Russia adopted the law in reprisal for new US legislation that targets Russian officials who have allegedly committed rights abuses.
Kremlin children’s rights envoy Pavel Astakhov said, citing a preliminary figure, that 52 children were at various stages of being adopted by Americans and that he had requested firm data from the education ministry.
“Currently no-one can tell for sure — these are children from Kamchatka to Kaliningrad,” he told AFP, referring to Russia’s western and eastern borders.
“This is all very individual. Every child is in a different situation, at a different stage.
Ekho of Moscow radio, citing the education and science ministry, said later Friday that as of late December the ministry’s lists contained 52 children in the process of being adopted by US parents and who have already received a court decision.

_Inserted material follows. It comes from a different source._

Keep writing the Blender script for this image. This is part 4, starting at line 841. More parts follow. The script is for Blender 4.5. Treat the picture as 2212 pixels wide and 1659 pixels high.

Those decisions have not entered force yet, the radio station added.
No more details were available Friday evening and a spokesman for the education and science ministry declined immediate comment when contacted by AFP.
Kremlin spokesman Peskov said Thursday that a November 1 international agreement between the United States and Russia aiming to give better protection to adopted children would remain in force until January next year.
Peskov told AFP on Friday that despite the agreement remaining in force for another year, the new law means that Americans are already banned from launching any new adoption procedures.
Russia’s opposition protest movement plans to hold a march in central Moscow on Sunday calling for a lifting of the adoptions ban.
More than 100,000 signatures have already been collected against the measure which critics quickly named the “law of scoundrels.”
The Novaya Gazeta opposition newspaper is now also collecting signatures on a petition calling for the dissolution of the Russian lower house of parliament, the State Duma.
The ban on US adoptions caused an outcry among rights activists who say Russian families are reluctant to adopt children with disabilities.